A More Robust Energy Grid

Increasing the amount of electricity generated only when the sun shines or wind blows has caused headaches for China’s power networks, which were designed around coal-fired plants that can be switched on and off as needed. “The key barrier for China’s power system today is it’s not flexible enough to support renewable energy,” said Greenpeace’s Gao.

The government’s solution is to transform the grid. It aims to raise the proportion of clean energy carried on long-distance power lines, cut emissions from the coal plants needed to back up renewables, use the nation’s growing fleet of electric vehicles for energy storage in times of need, and set up groups of customers that can quickly reduce demand when shortages are forecast.

Utilities are already busy trying to upgrade their systems. The State Grid Corporation of China, which covers more than 80% of the country, will increase spending to a record 600 billion yuan ($84 billion) this year, while China Southern Power Grid plans to lift capital expenditure by more than half by 2027.

The Takeaway

The moral of this story is that new technologies take a long time to gain acceptance (with certain exceptions, like the iPhone). China has placed less emphasis on reducing emissions than it has on keeping its citizens employed, but now that renewable energy has proven to be reliable and dispatchable, China seems to think it can have its cake and eat it too. Is there a chance its newfound faith in renewables will get transferred to other parts of the world? That’s a definite maybe. Technology transfer does take place even between nations that are potential enemies.

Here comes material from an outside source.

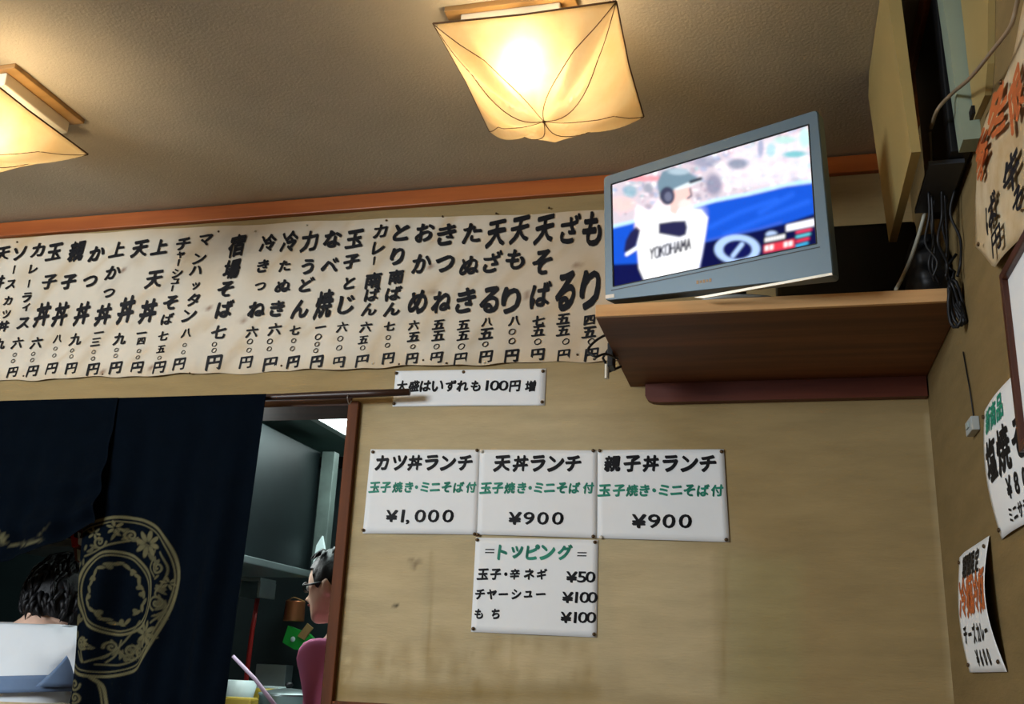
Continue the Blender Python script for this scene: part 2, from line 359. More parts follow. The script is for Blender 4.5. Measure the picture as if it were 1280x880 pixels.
c = mixc(c, sstep(-1.0, -.5, X)*.45, hexc('c4a67c'))
for q in ((158, 340), (262, 387), (305, 401), (541, 365), (541, 335), (723, 334), (659, 370), (131, 467), (190, 462)):
    a = pxz(*q); c = mixc(c, np.clip(1.5-np.hypot(X-a[0], Z-a[1])/.009, 0, 1)*.8, hexc('7a4a2a'))
set_paint(sh, c)
MENU = """も741.6,289,44;り738.6,363,50;四737,401,12;五737,416,14;〇739.5,427.6,8;円740,444,16
ざ713.5,288.7,36;る707.6,365.5,48;五704.6,399.5,13;五704.6,414,13;〇707.6,427.6,8;円705,444.4,14
天681.6,288.7,36;そ678.6,330,32;ば676.5,370,32;七673.6,402,13;五673.6,414.5,13;〇672.7,428,8;円672.7,444,15
天650.5,288.7,34;も645.5,325.7,26;り639.6,376.5,34;八644,402.5,12;〇641,416,8;〇641,427.6,8;円640.5,446,16
天621.3,292.6,34;ざ616.5,328.6,26;る613,376.5,34;八610,404,11;五609,418.7,14;〇608,432,7;円609,447.7,15
た591.4,293,25;ぬ588,333,24;き582.6,377,32;五580.5,407.5,12;五580.5,421,12;〇578.4,435,8;円577.5,450.6,15
き559.8,295.5,27;つ556.8,331.6,20;ね553.3,378,28;五549.5,407,12;五549.5,421,13;〇547.4,435,7;円547.4,449,14
お533,293,24;か528.8,331.6,24;め524,379,30;六519,408,12;五519,422.6,12;〇517.8,435,6;円517,450,14
と504,293,22;り499,323,22;南497,348.5,18;ば494,369,18;ん492.4,388.7,17;七489,410,12;〇487.4,424,6;〇486.5,433.6,6;円487.4,450,14
カ477.7,291.4,17;レ475.5,311.8,16;｜469.5,328,11;南468.7,352.7,20;ば467.6,370.5,17;ん464,389,16;六460,411,14;五457,427,10;〇456,437,6;円455,453.6,15
玉445,301,22;子441,328.7,18;と438.7,355.5,16;じ435.4,382.7,24;六430.5,411,13;〇428,425.5,7;〇426.7,437,7;円426,455,14
な417.7,301,22;べ413.6,333.6,18;焼406.8,381.4,36;一403,410.5,5;〇400,422.8,8;〇398.6,432,6;〇397,440,6;円398,453.6,15
力389,303.6,26;う386,335,19;ど385,357,18;ん376.8,387,24;七370,414,12;〇368.6,427,6;〇367,437,6;円368,454,15
冷364,303.6,26;た357.7,333.6,14;ぬ355.5,358.7,16;き348,386.8,20;六345,412.7,16;〇338.6,427.7,7;〇337.8,437,6;円338.6,455.8,17
冷337,305,22;き330.4,334,16;つ327,359.5,10;ね323,388,20;六316.8,416,14;〇314,428,7;〇312.7,438.6,6;円308.6,454,15
宿297,307.7,29;場291,337.7,25;そ284,363,20;ば283.3,388,22;七276,416.8,17;〇270.5,432,6;〇270,439.4,6;円269.6,455,19
マ258,301,14;ン250.5,324,14;ハ246.5,339,12;ッ246.5,358.7,9;タ244,376,16;ン239,396,16;八235.8,418,11;〇233.6,433,5;〇232,442,5;円226.8,457,15
チ231,306.4,16;ャ227.8,320,9;｜225,329.6,9;シ223.7,343,12;ュ222,353,7;｜217.7,362,8;そ216,380,18;ば211.5,400.5,14;七206.5,421.5,12;五204,438,9;〇202,448.8,5;円202,461,15
上202.7,310.5,19;天196,351.4,22;丼188.3,391,30;一179.5,417.7,5;四178.7,427.8,9;〇176,440,5;〇174.6,448,5;円173.8,461,15
天178,313,21;丼161.5,389.6,34;九152.8,425,15;〇148,438.7,5;〇147,446,5;円147,461,15
上150,313.8,19;か145.4,343,17;つ140,369,11;丼133,395.6,26;一127,417.7,5;三122.8,429,10;〇120,441.4,5;〇119,449.6,5;円119,463,15
か124,318.7,19;つ116,354,14;丼106,393.7,28;九97.7,425.6,15;〇93,439.5,5;〇92,447,5;円92,462,14
親98.8,316,26;子88.7,354,18;丼77.8,393.7,30;八74.5,424.5,10;〇71.5,437,5;〇70.4,445.5,5;円67.4,462,14
玉71,317,21;子64,354,17;丼54.6,393.7,30;六47,429,15;〇43,443,5;〇42,451,5;円43,465,14
カ51,314.6,17;レ45,337.8,11;｜38.7,356,10;ラ35.5,373,12;イ34,385,9;ス30,404.6,14;六23,429,14;〇19.6,444,5;〇17.7,452,5;円17.7,466,13
ソ27,318.7,17;｜20.5,338.6,11;ス16.4,356.9,11;カ12.3,377,11;ツ9.5,393.7,10;丼5.5,408.7,14;九1.4,430.5,14;円-8,467,14
天5.5,318.7,17;丼0.5,354,16;円-34,468,14"""
def bplace(off):
    def f(x, z): return (x, DW-.0105-off-wavef(x, z), z)
    return f
def glyph_px(mb, ch, px, py, h, place, Y=DW, wmax=None, **kw):
    c0 = onY(px, py, Y); a = onY(px, py-h/2, Y); b = onY(px, py+h/2, Y); hm = a[2]-b[2]
    if ch == '｜':
        s = hm/2; t = .0038; cx, cz = c0[0], c0[2]
        mb.add([place(cx-t*.7, cz-s), place(cx+t*.5, cz-s*.9), place(cx+t, cz+s), place(cx-t*.6, cz+s*.85)], [(0, 1, 2, 3)]); return
    gv = glyph(ch, 0); lim = hm*1.5+.008 if ch != '〇' else hm*1.35
    em = min(hm/max(gv[2]+2*kw.get('bold', .02), .05), lim) if ch not in '一三' else .034
    if wmax:
        kw['sx'] = min(kw.get('sx', 1), wmax/((gv[3]+.06)*em)); kw['rise'] = kw.get('rise', 0)*.8
        if len(gv[0]) > 260: kw['bold'] = kw['bold']*.6
        if hm > .062: kw['bold'] *= .85
    put_glyph(mb, ch, c0[0], c0[2], em, place, **kw)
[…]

The mantra in the tech world since the very beginning has been to move fast and break things, but we all learned in elementary school that slow and steady wins the race. It’s the tortoise and the hare story writ large. The real question is whether the tortoise will get to the finish line before it bursts into flames. For that, we will have to wait a few more decades before we know the answer.

China’s goal remains a net zero economy by 2060. What happens to its greenhouse gas emissions between now and then will impact virtually every person on Earth as average global temperatures continue to climb. Mother Nature really doesn’t give a damn about policies and goals. The road to hell is paved with good intentions, they say. In the end, all those flowery pronouncements may be little more than an epitaph for the Earth. We really need China, and every other nation, to get this right.